What can the Female Partner do to help?
The female partner has responsibilities too and there's a few things that you can do to make these moments easier for your aspie  partner.  Write down your appointments and consider emailing them to your partner so that they can add them to the diary.  Make it clear which ones require his presence and which do not.  Remember that he's only got limited amounts of leave time and that if you use it up, there's no family holidays.

If at all possible, try to co-ordinate events so that they occur on the same day and in close proximity.  This makes it much easier for your partner to take time off and get "everything" done.  If you need to contact your partner at work, be careful.  Ring and see whether he has time to talk.  If not, ask for time and arrange for him to call you back at a certain time.  Don't try to end phone conversations in lovey-dovey kissy baby-talk either because you never know when you're on speaker phone.

If your partner does forget to ask about an event, don't get mad. Talk about it.  You don't need an invitation to talk about your day. It should be an implied topic.  The same goes for changes of appearance. Your partner may not recognise a change of hairstyle or colour. Instead of being angry about it, be happy that he accepts you for who you are.

5 comments:

RaasAlHayya said...

My husband (ADHD) and I (Aspie) have found smartphones and a shared online calendar (Google) to be essential for the communication and appointment issues.
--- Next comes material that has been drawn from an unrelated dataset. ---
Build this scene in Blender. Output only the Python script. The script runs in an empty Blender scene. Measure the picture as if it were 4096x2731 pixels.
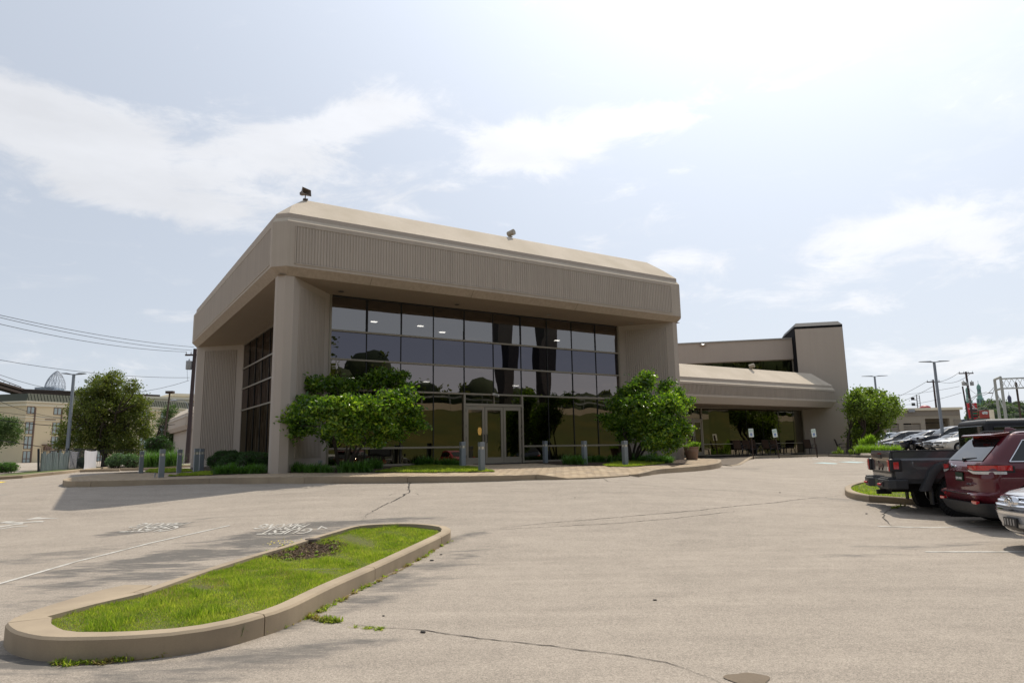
import bpy, bmesh, math, random
import numpy as np
from mathutils import Vector, Matrix
from mathutils.geometry import delaunay_2d_cdt
PI = math.pi
rnd = random.Random(7)
scene = bpy.context.scene
COL = scene.collection

# ------------------------------------------------------------------ camera
F_PX, PITCH, ROLL, YAW = 2703.07, .160770152, -.0180956098, .998023564
EYE = np.array([0., 0., 1.6])
_F = np.array([0, math.cos(PITCH), math.sin(PITCH)]); _U = np.array([0, -math.sin(PITCH), math.cos(PITCH)]); _X = np.array([1., 0, 0])
_R = math.cos(ROLL)*_X+math.sin(ROLL)*_U; _T = -math.sin(ROLL)*_X+math.cos(ROLL)*_U
cam = bpy.data.cameras.new('camera'); camo = bpy.data.objects.new('camera', cam); COL.objects.link(camo)
cam.sensor_width = 36; cam.lens = F_PX/4096*36; cam.clip_end = 6000; cam.clip_start = .05
m = Matrix(((_R[0], _T[0], -_F[0], 0), (_R[1], _T[1], -_F[1], 0), (_R[2], _T[2], -_F[2], EYE[2]), (0, 0, 0, 1)))
camo.matrix_world = m
cam.dof.use_dof = False
scene.camera = camo

# ------------------------------------------------------------------ sun, sky, exposure
SUN_AZ = math.atan2(.3308, .5941)      # clockwise from +Y
SUN_EL = math.atan2(1, math.hypot(.3308, .5941))
sun = bpy.data.lights.new('sun', 'SUN'); sun.energy = 3.3; sun.angle = math.radians(.53); sun.color = (1, .92, .79)
suno = bpy.data.objects.new('sun', sun); COL.objects.link(suno)
sd = Vector((math.sin(SUN_AZ)*math.cos(SUN_EL), math.cos(SUN_AZ)*math.cos(SUN_EL), math.sin(SUN_EL)))
suno.rotation_euler = sd.to_track_quat('Z', 'Y').to_euler(); suno.location = (0, 0, 30)
vs = scene.view_settings; vs.view_transform = 'Standard'; vs.look = 'None'; vs.gamma = 1; vs.exposure = .36
vs.use_curve_mapping = False

def ray(p):
    return ((p[0]-2048)*_R-(p[1]-1365.5)*_T+F_PX*_F)/F_PX
def onz(p, z):
    d = ray(p); return EYE+d*(z-1.6)/d[2]
def aty(p, Y):
    d = ray(p); return EYE+d*Y/d[1]
def proj(P):
    q = np.array(P, float)-EYE; return (2048+F_PX*(q@_R)/(q@_F), 1365.5-F_PX*(q@_T)/(q@_F))

w = bpy.data.worlds.new('World'); scene.world = w; w.use_nodes = True
nt = w.node_tree; nt.nodes.clear()
class NB:
    def __init__(s, nt): s.nt = nt
    def n(s, t, ins=None, **k):
        o = s.nt.nodes.new(t)
        for a, b in k.items(): setattr(o, a, b)
        for a, b in (ins or {}).items():
            if hasattr(b, 'is_output') : s.nt.links.new(b, o.inputs[a])
            else: o.inputs[a].default_value = b
        return o
    def m(s, op, a, b=0, c=None, clamp=False):
        ins = {0: a, 1: b}
        if c is not None: ins[2] = c
        return s.n('ShaderNodeMath', ins, operation=op, use_clamp=clamp).outputs[0]
    def v(s, op, a, b=None, out=0):
        ins = {0: a}
        if b is not None: ins[1] = b
        return s.n('ShaderNodeVectorMath', ins, operation=op).outputs[out]
    def noise(s, vec, scale, detail=4, rough=.55, dist=0):
        return s.n('ShaderNodeTexNoise', {'Vector': vec, 'Scale': scale, 'Detail': detail, 'Roughness': rough, 'Distortion': dist}).outputs['Fac']
    def scalev(s, vec, sc, loc=(0, 0, 0)):
        return s.n('ShaderNodeMapping', {'Vector': vec, 'Scale': sc, 'Location': loc}).outputs[0]
    def ramp(s, f, pts, interp='LINEAR'):
        r = s.n('ShaderNodeValToRGB', {0: f}); e = r.color_ramp.elements; r.color_ramp.interpolation = interp
        while len(e) < len(pts): e.new(.5)
        for i, (p, c) in enumerate(pts):
            e[i].position = p; e[i].color = (*c, 1) if isinstance(c, (tuple, list)) else (c, c, c, 1)
        return r.outputs[0]
    def mix(s, f, a, b, mode='MIX'):
        o = s.n('ShaderNodeMix', data_type='RGBA', blend_type=mode)
        for i, x in ((0, f), (6, a), (7, b)):
            if hasattr(x, 'is_output'): s.nt.links.new(x, o.inputs[i])
            else: o.inputs[i].default_value = (*x, 1) if isinstance(x, (tuple, list)) else x
        return o.outputs[2]
    def mr(s, f, a, b, c=0, d=1):
        return s.n('ShaderNodeMapRange', {0: f, 1: a, 2: b, 3: c, 4: d}).outputs[0]
nb = NB(nt)
sky = nb.n('ShaderNodeTexSky', sky_type='NISHITA', sun_disc=False, sun_elevation=SUN_EL, sun_rotation=SUN_AZ, altitude=200, air_density=1.1, dust_density=3.2, ozone_density=1.6)
tc = nb.n('ShaderNodeTexCoord').outputs['Generated']
dirn = nb.v('NORMALIZE', tc)
sep = nb.n('ShaderNodeSeparateXYZ', {0: dirn}); dz = sep.outputs[2]
# clouds: soft banks in world directions (x, y, z) with angular half sizes, broken up by noise
def blob(px, py, rx, ry, rot=0):
    d = ray((px*1.7415, py*1.7415)); d = d/np.linalg.norm(d)
    r = np.array([d[1], -d[0], 0]); r /= np.linalg.norm(r); u_ = np.cross(r, d)
    c, s_ = math.cos(rot), math.sin(rot); r2 = r*c+u_*s_; u2 = -r*s_+u_*c
    a = nb.v('DOT_PRODUCT', dirn, tuple(r2), 1); b = nb.v('DOT_PRODUCT', dirn, tuple(u2), 1); f = nb.v('DOT_PRODUCT', dirn, tuple(d), 1)
    a = nb.m('SUBTRACT', a, float(d@r2)); b = nb.m('SUBTRACT', b, float(d@u2))
    a = nb.m('DIVIDE', a, rx); b = nb.m('DIVIDE', b, ry)
    e = nb.m('ADD', nb.m('MULTIPLY', a, a), nb.m('MULTIPLY', b, b))
    g = nb.m('POWER', 2.718, nb.m('MULTIPLY', e, -1))
    return nb.m('MULTIPLY', g, nb.m('GREATER_THAN', f, .2))
BL = [(60, 270, .14, .052, -.25, 1.2), (330, 370, .15, .048, -.2, 1.2), (600, 370, .12, .040, .1, 1.0), (860, 258, .075, .030, .3, 1.25), (700, 300, .07, .02, .25, .8), (300, 455, .12, .018, 0, .6),
      (1190, 345, .085, .036, .1, 1.55), (1440, 275, .085, .026, -.05, 1.3), (960, 490, .06, .016, -.1, .55), (1160, 512, .035, .008, 0, .5), (1570, 600, .10, .022, .06, .8),
      (1520, 490, .05, .025, 0, .4), (2080, 530, .13, .028, .1, .6), (2250, 520, .16, .04, 0, .5), (2050, 640, .22, .045, 0, .35), (2180, 800, .18, .018, -.03, .7), (2200, 850, .2, .012, 0, .5), (380, 730, .11, .013, 0, .4),
      (1800, 160, .25, .06, .5, .35), (700, 900, .5, .05, 0, .25)]
acc = None
for px, py, rx, ry, ro, wt in BL:
    b_ = nb.m('MULTIPLY', blob(px, py, rx, ry, ro), wt)
    acc = b_ if acc is None else nb.m('ADD', acc, b_)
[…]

Texting seems to work better while at the office than a phone call, which requires privacy, and a text can be read quickly to see if there is something requiring immediate attention. That leaves phone calls for emergencies only. (Make sure you agree on what qualifies as an emergency!)

For the two of us, I am usually the one who sets appointments and I send an invitation to my husband and set an email reminder for three days before the event. We both have the calendars enabled on our phones so we get the notifications for appointments wherever we are.

Anonymous said...

Have you been a 'fly on the wall' in our household?? Ha! My husband could have written this! It's hard for him, he feels so lucky to be in his position at work that he doesn't want to put it in jepeody with family dramas. I think the new technology, smartphones, etc will help with these things and to just keep talking, trying not to judge each other for our different approaches to daily life. It doesn't help also having kids with AS because there are so many appointments around their needs.

Allie Rogers said...

I blog about having AS. I'm open to the idea of guest posts. Check it out thatawkwardkid93.wordpress.com If you are interested, e-mail me. allie_shrimp_000@yahoo.com

Allie.

Anonymous said...

These are very true for many men, not just Aspie men! or, my husband is an undiagnosed Aspie. I have learned to just communicate very clearly and not ask him to be a mind reader. He works very hard to provide for our family and I have to respect that if I expect him to respect the work I do and the times that the family needs him here. Now I must go look for the "materialistic" post.

AaronSF said...

A very informative post, but what about it has to do with gender aside from maybe one comment about pregnancy?

I.e. how would this advice be any different if a woman were a working Aspie and her husband were a stay at home NT?